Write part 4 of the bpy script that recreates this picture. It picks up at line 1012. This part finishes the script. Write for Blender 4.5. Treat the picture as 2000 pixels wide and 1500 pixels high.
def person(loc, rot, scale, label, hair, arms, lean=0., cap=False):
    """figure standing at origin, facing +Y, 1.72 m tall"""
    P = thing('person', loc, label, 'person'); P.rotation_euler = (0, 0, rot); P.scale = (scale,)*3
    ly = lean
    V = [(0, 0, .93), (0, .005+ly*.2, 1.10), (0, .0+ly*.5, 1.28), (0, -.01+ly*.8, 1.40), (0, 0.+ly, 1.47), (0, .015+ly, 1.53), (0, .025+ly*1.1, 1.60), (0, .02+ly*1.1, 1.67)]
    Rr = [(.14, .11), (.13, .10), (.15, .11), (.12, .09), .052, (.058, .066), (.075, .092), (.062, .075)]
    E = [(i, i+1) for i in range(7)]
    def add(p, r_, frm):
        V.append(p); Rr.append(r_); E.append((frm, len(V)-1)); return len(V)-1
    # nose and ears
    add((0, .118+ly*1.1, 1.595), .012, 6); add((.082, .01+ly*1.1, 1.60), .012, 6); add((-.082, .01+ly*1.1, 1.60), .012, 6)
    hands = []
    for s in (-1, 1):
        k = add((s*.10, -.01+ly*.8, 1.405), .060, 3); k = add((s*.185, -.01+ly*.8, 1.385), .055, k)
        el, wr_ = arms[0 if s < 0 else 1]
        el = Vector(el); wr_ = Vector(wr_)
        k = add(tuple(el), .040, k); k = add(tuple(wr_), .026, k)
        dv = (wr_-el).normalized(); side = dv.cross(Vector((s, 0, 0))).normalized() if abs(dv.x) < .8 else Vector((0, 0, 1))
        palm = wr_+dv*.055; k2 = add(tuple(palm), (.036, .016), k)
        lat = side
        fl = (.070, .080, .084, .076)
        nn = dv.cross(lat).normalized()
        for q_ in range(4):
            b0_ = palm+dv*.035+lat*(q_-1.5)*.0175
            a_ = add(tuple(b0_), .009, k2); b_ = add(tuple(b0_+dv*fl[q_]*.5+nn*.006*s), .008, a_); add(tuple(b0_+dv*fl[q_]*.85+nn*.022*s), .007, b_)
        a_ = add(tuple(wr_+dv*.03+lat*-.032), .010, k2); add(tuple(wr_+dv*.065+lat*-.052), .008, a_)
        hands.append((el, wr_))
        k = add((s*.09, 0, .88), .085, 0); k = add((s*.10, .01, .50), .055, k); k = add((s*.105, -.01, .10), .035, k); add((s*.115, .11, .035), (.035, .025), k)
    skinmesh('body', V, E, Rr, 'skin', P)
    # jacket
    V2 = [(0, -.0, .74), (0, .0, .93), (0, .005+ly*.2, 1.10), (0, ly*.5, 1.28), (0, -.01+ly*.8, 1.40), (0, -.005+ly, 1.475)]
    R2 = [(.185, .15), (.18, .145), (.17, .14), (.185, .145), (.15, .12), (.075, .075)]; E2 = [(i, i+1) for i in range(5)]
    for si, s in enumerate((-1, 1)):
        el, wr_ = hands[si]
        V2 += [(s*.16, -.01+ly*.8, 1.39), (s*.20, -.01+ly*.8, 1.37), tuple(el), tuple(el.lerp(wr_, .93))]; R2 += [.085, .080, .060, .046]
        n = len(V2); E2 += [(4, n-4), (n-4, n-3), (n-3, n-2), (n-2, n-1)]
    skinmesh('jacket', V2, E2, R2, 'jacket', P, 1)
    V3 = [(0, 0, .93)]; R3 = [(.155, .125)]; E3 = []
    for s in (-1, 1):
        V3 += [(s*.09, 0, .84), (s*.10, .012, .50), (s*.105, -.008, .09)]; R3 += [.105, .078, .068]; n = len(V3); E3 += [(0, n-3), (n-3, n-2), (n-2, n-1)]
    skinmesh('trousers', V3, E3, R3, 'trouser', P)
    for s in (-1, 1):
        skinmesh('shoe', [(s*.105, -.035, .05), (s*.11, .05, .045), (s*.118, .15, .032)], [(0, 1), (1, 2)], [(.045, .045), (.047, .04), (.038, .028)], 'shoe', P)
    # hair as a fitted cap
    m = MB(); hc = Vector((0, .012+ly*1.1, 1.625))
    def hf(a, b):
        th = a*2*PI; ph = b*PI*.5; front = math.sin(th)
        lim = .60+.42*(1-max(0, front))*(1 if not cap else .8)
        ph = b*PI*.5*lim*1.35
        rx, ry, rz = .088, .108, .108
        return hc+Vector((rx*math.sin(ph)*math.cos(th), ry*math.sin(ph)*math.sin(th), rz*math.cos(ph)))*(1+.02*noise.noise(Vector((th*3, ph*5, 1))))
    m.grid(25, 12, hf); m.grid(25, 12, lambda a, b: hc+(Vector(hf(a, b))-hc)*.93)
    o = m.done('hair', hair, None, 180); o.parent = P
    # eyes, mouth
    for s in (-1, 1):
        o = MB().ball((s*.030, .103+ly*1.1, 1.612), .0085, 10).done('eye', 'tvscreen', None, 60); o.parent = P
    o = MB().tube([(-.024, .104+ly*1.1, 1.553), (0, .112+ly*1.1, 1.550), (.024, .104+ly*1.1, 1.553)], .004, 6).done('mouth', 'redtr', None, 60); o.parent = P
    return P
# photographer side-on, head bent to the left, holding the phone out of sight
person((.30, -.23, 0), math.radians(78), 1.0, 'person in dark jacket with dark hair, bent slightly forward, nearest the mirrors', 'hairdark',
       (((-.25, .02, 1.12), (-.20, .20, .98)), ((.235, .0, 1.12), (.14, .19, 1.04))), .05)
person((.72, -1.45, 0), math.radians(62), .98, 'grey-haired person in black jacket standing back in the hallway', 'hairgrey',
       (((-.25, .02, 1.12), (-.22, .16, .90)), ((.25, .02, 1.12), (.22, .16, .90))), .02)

- _Your objective_: Your task is to reproduce the whole listing exactly.

- _Expected output_:
Write part 4 of the bpy script that recreates this picture. It picks up at line 1012. This part finishes the script. Write for Blender 4.5. Treat the picture as 2000 pixels wide and 1500 pixels high.
def person(loc, rot, scale, label, hair, arms, lean=0., cap=False):
    """figure standing at origin, facing +Y, 1.72 m tall"""
    P = thing('person', loc, label, 'person'); P.rotation_euler = (0, 0, rot); P.scale = (scale,)*3
    ly = lean
    V = [(0, 0, .93), (0, .005+ly*.2, 1.10), (0, .0+ly*.5, 1.28), (0, -.01+ly*.8, 1.40), (0, 0.+ly, 1.47), (0, .015+ly, 1.53), (0, .025+ly*1.1, 1.60), (0, .02+ly*1.1, 1.67)]
    Rr = [(.14, .11), (.13, .10), (.15, .11), (.12, .09), .052, (.058, .066), (.075, .092), (.062, .075)]
    E = [(i, i+1) for i in range(7)]
    def add(p, r_, frm):
        V.append(p); Rr.append(r_); E.append((frm, len(V)-1)); return len(V)-1
    # nose and ears
    add((0, .118+ly*1.1, 1.595), .012, 6); add((.082, .01+ly*1.1, 1.60), .012, 6); add((-.082, .01+ly*1.1, 1.60), .012, 6)
    hands = []
    for s in (-1, 1):
        k = add((s*.10, -.01+ly*.8, 1.405), .060, 3); k = add((s*.185, -.01+ly*.8, 1.385), .055, k)
        el, wr_ = arms[0 if s < 0 else 1]
        el = Vector(el); wr_ = Vector(wr_)
        k = add(tuple(el), .040, k); k = add(tuple(wr_), .026, k)
        dv = (wr_-el).normalized(); side = dv.cross(Vector((s, 0, 0))).normalized() if abs(dv.x) < .8 else Vector((0, 0, 1))
        palm = wr_+dv*.055; k2 = add(tuple(palm), (.036, .016), k)
        lat = side
        fl = (.070, .080, .084, .076)
        nn = dv.cross(lat).normalized()
        for q_ in range(4):
            b0_ = palm+dv*.035+lat*(q_-1.5)*.0175
            a_ = add(tuple(b0_), .009, k2); b_ = add(tuple(b0_+dv*fl[q_]*.5+nn*.006*s), .008, a_); add(tuple(b0_+dv*fl[q_]*.85+nn*.022*s), .007, b_)
        a_ = add(tuple(wr_+dv*.03+lat*-.032), .010, k2); add(tuple(wr_+dv*.065+lat*-.052), .008, a_)
        hands.append((el, wr_))
        k = add((s*.09, 0, .88), .085, 0); k = add((s*.10, .01, .50), .055, k); k = add((s*.105, -.01, .10), .035, k); add((s*.115, .11, .035), (.035, .025), k)
    skinmesh('body', V, E, Rr, 'skin', P)
    # jacket
    V2 = [(0, -.0, .74), (0, .0, .93), (0, .005+ly*.2, 1.10), (0, ly*.5, 1.28), (0, -.01+ly*.8, 1.40), (0, -.005+ly, 1.475)]
    R2 = [(.185, .15), (.18, .145), (.17, .14), (.185, .145), (.15, .12), (.075, .075)]; E2 = [(i, i+1) for i in range(5)]
    for si, s in enumerate((-1, 1)):
        el, wr_ = hands[si]
        V2 += [(s*.16, -.01+ly*.8, 1.39), (s*.20, -.01+ly*.8, 1.37), tuple(el), tuple(el.lerp(wr_, .93))]; R2 += [.085, .080, .060, .046]
        n = len(V2); E2 += [(4, n-4), (n-4, n-3), (n-3, n-2), (n-2, n-1)]
    skinmesh('jacket', V2, E2, R2, 'jacket', P, 1)
    V3 = [(0, 0, .93)]; R3 = [(.155, .125)]; E3 = []
    for s in (-1, 1):
        V3 += [(s*.09, 0, .84), (s*.10, .012, .50), (s*.105, -.008, .09)]; R3 += [.105, .078, .068]; n = len(V3); E3 += [(0, n-3), (n-3, n-2), (n-2, n-1)]
    skinmesh('trousers', V3, E3, R3, 'trouser', P)
    for s in (-1, 1):
        skinmesh('shoe', [(s*.105, -.035, .05), (s*.11, .05, .045), (s*.118, .15, .032)], [(0, 1), (1, 2)], [(.045, .045), (.047, .04), (.038, .028)], 'shoe', P)
    # hair as a fitted cap
    m = MB(); hc = Vector((0, .012+ly*1.1, 1.625))
    def hf(a, b):
        th = a*2*PI; ph = b*PI*.5; front = math.sin(th)
        lim = .60+.42*(1-max(0, front))*(1 if not cap else .8)
        ph = b*PI*.5*lim*1.35
        rx, ry, rz = .088, .108, .108
        return hc+Vector((rx*math.sin(ph)*math.cos(th), ry*math.sin(ph)*math.sin(th), rz*math.cos(ph)))*(1+.02*noise.noise(Vector((th*3, ph*5, 1))))
    m.grid(25, 12, hf); m.grid(25, 12, lambda a, b: hc+(Vector(hf(a, b))-hc)*.93)
    o = m.done('hair', hair, None, 180); o.parent = P
    # eyes, mouth
    for s in (-1, 1):
        o = MB().ball((s*.030, .103+ly*1.1, 1.612), .0085, 10).done('eye', 'tvscreen', None, 60); o.parent = P
    o = MB().tube([(-.024, .104+ly*1.1, 1.553), (0, .112+ly*1.1, 1.550), (.024, .104+ly*1.1, 1.553)], .004, 6).done('mouth', 'redtr', None, 60); o.parent = P
    return P
# photographer side-on, head bent to the left, holding the phone out of sight
person((.30, -.23, 0), math.radians(78), 1.0, 'person in dark jacket with dark hair, bent slightly forward, nearest the mirrors', 'hairdark',
       (((-.25, .02, 1.12), (-.20, .20, .98)), ((.235, .0, 1.12), (.14, .19, 1.04))), .05)
person((.72, -1.45, 0), math.radians(62), .98, 'grey-haired person in black jacket standing back in the hallway', 'hairgrey',
       (((-.25, .02, 1.12), (-.22, .16, .90)), ((.25, .02, 1.12), (.22, .16, .90))), .02)